Comment accompagnez-vous les fortes mutations technologiques du secteur automobile en termes de compétences ?

Nous avons mis en œuvre une démarche expertise qui s’appuie sur l’identification d’experts et de maîtres experts (260 experts et 35 maîtres experts) dans l’ensemble de l’entreprise afin de travailler sur les besoins en compétences à moyen et long termes. Dans quatre domaines, R &D, sales on marketing, manufacturing et digital and data engineering, nous avons défini les réponses à apporter en matière de mobilité, de formation, voire d’acquisition de compétences à l’extérieur… Nous avons mis en place avec les partenaires sociaux un observatoire des métiers et des compétences (central et local) qui classifie les métiers sensibles, les métiers en équilibre et les métiers en tension. Un métier sensible est exposé à un risque d’emploi ; il est à l’équilibre lorsque l’activité est durablement stable et en tension quand il y a des besoins de compétences. En travaillant avec les partenaires sociaux, nous avons ramené en cinq ans de 23 % à 6 % le taux de métiers sensibles. Nous avons également le souci de transparence vis-à-vis de nos salariés. Ainsi, tous les ans, chaque collaborateur reçoit l’information de la qualification de son métier. Je crois beaucoup à la sécurisation de l’emploi par des parcours professionnels afin de renforcer l’employabilité en interne et à l’extérieur de l’entreprise. L’objectif est de se mettre dans une dynamique d’apprentissage tout au long de la vie professionnelle.

Parcours

Diplômé de Sciences Po Paris, Xavier Chéreau a fait toute sa carrière au sein du groupe PSA depuis 1994 dans la fonction ressources humaines.

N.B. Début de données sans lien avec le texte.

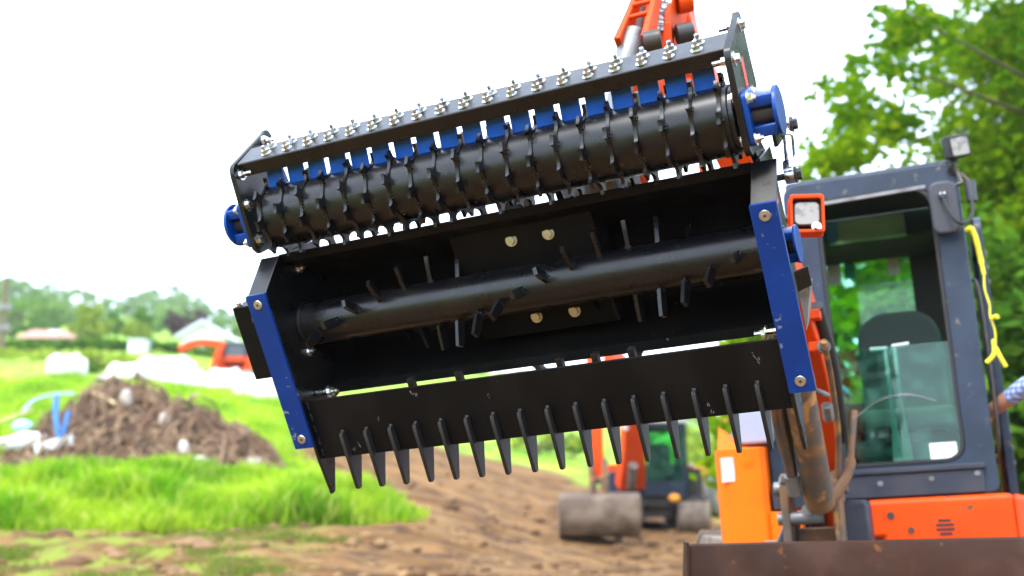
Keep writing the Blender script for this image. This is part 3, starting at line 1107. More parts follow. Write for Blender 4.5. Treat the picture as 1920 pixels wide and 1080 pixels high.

Il a notamment été DRH des deux sites de Poissy (78) et Trémery (57), DRH de la division industrie et R &D, avant de devenir vice-président en charge des ressources humaine en 2015, puis vice-président en charge des RH et de la transformation en 2018. Xavier Chéreau est également membre du comité éditorial d’Entreprise &Carrières et de Liaisons sociales magazine.